## The task
Each line from the one that contains "0, .12, .62), noise=.12, nscale=.02)" to the end of the material must be quoted exactly; include both end lines and nothing else.

## Raw data
- - - - - - -
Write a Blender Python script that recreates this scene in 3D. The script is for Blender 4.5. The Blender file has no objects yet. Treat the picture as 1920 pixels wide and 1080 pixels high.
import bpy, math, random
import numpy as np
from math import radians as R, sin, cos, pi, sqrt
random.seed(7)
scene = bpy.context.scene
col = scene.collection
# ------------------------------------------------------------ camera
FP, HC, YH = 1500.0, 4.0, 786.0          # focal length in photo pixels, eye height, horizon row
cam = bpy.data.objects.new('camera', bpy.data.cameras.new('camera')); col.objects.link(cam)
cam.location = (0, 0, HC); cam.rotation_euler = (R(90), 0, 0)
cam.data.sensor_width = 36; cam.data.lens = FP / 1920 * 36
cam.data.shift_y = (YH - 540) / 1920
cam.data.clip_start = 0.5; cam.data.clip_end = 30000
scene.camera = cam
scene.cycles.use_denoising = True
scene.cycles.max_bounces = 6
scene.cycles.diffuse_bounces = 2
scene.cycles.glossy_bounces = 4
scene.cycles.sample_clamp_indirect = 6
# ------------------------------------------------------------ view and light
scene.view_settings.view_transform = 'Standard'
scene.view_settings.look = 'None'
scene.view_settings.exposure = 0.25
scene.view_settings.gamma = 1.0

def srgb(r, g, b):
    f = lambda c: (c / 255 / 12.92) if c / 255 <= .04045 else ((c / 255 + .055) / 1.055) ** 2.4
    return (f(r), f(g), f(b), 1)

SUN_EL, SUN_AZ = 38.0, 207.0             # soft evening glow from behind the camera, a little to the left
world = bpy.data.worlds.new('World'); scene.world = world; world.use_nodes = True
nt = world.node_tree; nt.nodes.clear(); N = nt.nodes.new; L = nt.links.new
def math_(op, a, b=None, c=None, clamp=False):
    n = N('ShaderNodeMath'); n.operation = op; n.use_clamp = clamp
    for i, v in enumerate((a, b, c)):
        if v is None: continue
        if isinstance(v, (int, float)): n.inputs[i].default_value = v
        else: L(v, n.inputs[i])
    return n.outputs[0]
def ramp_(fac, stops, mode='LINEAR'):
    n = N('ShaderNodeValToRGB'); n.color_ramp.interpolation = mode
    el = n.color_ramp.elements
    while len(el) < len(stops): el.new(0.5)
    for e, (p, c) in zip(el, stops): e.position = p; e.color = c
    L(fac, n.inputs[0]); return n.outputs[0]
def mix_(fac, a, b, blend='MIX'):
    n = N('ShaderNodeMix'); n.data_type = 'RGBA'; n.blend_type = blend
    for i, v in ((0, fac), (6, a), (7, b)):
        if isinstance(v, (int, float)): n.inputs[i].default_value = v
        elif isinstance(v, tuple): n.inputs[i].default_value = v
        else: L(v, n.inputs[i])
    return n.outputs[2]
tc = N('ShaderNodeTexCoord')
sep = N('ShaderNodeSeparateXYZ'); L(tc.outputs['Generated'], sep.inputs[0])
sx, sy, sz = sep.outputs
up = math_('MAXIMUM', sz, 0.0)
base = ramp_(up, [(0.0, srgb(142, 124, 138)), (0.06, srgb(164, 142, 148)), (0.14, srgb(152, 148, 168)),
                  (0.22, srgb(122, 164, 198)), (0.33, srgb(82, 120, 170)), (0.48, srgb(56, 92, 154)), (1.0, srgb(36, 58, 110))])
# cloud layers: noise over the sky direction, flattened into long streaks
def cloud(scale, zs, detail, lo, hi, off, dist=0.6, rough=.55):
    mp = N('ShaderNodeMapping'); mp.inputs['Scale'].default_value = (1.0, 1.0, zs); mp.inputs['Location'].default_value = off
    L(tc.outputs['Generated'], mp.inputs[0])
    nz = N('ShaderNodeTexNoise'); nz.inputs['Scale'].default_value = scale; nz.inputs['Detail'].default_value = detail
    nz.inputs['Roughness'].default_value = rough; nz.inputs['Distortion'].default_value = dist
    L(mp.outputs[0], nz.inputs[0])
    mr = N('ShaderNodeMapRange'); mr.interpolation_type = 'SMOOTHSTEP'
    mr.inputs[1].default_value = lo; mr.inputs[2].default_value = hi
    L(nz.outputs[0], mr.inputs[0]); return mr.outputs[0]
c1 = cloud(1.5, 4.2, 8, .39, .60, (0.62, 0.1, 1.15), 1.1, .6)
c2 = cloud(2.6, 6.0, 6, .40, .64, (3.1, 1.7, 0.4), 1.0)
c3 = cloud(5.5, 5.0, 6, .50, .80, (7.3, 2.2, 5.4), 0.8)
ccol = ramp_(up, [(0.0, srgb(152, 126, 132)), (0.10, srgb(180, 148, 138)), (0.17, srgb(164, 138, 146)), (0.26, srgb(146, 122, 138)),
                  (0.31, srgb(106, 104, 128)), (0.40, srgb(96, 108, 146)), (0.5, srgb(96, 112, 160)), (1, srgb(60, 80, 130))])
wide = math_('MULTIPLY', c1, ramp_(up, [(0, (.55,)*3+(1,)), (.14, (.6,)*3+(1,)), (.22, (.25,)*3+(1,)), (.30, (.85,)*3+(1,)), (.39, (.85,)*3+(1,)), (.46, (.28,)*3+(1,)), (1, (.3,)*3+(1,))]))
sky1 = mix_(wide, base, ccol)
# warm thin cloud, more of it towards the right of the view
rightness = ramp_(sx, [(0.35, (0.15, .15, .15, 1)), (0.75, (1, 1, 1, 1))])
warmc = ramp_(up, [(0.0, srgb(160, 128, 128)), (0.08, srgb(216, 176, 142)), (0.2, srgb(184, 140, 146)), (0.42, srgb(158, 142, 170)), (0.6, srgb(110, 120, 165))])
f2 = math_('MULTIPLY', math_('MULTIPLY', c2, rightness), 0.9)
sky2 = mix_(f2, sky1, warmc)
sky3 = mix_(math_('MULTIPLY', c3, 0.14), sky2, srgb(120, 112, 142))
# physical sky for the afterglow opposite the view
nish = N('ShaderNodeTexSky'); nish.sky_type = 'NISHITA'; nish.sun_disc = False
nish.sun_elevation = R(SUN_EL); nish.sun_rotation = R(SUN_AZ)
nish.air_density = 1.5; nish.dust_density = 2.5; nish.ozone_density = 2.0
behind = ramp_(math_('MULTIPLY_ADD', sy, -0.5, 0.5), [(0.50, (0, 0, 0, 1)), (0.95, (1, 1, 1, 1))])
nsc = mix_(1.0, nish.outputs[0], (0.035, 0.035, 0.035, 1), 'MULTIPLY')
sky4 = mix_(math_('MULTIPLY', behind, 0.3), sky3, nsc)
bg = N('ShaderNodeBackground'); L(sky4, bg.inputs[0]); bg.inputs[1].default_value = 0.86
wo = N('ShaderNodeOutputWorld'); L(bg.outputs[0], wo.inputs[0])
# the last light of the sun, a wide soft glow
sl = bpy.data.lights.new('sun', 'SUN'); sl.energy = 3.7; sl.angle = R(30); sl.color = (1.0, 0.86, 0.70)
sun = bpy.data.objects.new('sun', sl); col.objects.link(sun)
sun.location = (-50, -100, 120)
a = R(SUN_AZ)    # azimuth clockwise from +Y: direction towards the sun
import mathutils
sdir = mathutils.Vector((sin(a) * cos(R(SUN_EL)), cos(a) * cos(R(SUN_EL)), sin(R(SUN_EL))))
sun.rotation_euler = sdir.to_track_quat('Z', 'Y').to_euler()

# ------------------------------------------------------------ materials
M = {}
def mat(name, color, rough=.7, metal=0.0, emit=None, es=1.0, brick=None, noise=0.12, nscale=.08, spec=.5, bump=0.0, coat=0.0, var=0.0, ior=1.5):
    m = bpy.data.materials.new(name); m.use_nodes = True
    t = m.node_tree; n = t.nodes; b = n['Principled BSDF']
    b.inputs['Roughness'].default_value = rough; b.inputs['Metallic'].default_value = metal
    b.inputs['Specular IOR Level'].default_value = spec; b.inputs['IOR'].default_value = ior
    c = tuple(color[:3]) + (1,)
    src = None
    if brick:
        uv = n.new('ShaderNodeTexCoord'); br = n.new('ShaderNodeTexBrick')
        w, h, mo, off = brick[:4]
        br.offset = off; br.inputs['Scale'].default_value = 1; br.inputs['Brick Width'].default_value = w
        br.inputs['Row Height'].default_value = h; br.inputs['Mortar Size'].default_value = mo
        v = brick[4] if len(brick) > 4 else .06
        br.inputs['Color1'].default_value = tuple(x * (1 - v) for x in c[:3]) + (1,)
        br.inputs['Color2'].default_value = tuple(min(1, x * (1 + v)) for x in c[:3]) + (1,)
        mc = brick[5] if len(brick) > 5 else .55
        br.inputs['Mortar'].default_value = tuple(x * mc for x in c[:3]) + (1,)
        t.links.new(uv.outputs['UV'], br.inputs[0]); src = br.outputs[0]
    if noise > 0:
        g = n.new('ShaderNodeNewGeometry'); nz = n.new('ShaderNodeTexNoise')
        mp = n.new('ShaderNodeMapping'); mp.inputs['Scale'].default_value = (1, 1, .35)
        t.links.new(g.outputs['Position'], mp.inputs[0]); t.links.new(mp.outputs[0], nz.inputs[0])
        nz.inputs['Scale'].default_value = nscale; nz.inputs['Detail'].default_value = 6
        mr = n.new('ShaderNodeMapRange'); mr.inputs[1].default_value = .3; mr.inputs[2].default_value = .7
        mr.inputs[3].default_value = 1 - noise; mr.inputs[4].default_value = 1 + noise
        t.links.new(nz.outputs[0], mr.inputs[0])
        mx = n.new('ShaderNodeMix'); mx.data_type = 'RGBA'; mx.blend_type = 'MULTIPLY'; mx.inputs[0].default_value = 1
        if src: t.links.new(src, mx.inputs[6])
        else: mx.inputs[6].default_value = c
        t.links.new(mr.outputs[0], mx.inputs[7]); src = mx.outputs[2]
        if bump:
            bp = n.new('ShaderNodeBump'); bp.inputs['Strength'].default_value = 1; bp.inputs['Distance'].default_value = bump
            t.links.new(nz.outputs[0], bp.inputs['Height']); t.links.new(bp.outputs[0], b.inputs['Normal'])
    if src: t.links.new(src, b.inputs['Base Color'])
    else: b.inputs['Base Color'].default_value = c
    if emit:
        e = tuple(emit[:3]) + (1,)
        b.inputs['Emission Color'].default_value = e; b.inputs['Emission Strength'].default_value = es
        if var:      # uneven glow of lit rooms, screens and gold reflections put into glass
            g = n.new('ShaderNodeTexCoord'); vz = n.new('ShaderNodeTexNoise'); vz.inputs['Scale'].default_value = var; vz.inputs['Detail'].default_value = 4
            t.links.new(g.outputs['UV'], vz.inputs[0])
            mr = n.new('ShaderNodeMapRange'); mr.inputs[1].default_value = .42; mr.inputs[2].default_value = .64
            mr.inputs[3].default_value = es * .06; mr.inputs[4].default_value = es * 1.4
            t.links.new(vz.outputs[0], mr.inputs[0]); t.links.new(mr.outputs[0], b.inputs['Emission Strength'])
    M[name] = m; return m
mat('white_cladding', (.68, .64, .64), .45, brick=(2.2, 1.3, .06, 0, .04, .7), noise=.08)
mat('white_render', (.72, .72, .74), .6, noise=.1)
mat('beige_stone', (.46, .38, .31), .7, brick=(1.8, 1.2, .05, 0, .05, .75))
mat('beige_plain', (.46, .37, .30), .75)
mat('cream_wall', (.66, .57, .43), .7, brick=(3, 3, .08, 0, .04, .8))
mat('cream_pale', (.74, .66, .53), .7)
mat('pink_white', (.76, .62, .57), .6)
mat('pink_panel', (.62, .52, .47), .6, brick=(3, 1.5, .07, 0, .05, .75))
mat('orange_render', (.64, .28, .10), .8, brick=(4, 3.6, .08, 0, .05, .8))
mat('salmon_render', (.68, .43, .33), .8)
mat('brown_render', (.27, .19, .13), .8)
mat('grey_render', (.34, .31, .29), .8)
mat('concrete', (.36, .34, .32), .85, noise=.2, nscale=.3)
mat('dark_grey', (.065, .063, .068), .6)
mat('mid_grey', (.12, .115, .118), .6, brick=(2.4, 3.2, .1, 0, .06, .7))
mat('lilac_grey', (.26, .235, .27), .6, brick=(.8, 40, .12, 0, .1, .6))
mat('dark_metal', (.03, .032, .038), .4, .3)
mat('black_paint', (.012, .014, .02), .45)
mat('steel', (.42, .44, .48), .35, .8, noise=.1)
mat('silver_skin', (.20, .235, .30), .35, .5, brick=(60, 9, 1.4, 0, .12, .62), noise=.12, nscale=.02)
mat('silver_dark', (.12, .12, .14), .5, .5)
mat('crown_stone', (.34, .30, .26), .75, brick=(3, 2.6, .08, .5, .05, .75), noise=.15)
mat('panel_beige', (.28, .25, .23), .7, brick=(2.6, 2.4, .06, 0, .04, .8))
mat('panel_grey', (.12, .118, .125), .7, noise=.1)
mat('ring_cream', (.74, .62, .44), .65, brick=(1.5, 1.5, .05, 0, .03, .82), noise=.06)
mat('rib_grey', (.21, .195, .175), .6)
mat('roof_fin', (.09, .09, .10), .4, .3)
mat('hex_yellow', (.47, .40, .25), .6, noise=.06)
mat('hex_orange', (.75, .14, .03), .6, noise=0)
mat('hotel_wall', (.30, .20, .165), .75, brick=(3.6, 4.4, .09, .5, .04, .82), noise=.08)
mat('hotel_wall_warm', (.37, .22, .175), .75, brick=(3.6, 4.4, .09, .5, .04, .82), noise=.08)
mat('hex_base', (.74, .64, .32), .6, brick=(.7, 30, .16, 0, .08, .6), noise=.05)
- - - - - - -
## Problem solution
mat('silver_skin', (.20, .235, .30), .35, .5, brick=(60, 9, 1.4, 0, .12, .62), noise=.12, nscale=.02)
mat('silver_dark', (.12, .12, .14), .5, .5)
mat('crown_stone', (.34, .30, .26), .75, brick=(3, 2.6, .08, .5, .05, .75), noise=.15)
mat('panel_beige', (.28, .25, .23), .7, brick=(2.6, 2.4, .06, 0, .04, .8))
mat('panel_grey', (.12, .118, .125), .7, noise=.1)
mat('ring_cream', (.74, .62, .44), .65, brick=(1.5, 1.5, .05, 0, .03, .82), noise=.06)
mat('rib_grey', (.21, .195, .175), .6)
mat('roof_fin', (.09, .09, .10), .4, .3)
mat('hex_yellow', (.47, .40, .25), .6, noise=.06)
mat('hex_orange', (.75, .14, .03), .6, noise=0)
mat('hotel_wall', (.30, .20, .165), .75, brick=(3.6, 4.4, .09, .5, .04, .82), noise=.08)
mat('hotel_wall_warm', (.37, .22, .175), .75, brick=(3.6, 4.4, .09, .5, .04, .82), noise=.08)
mat('hex_base', (.74, .64, .32), .6, brick=(.7, 30, .16, 0, .08, .6), noise=.05)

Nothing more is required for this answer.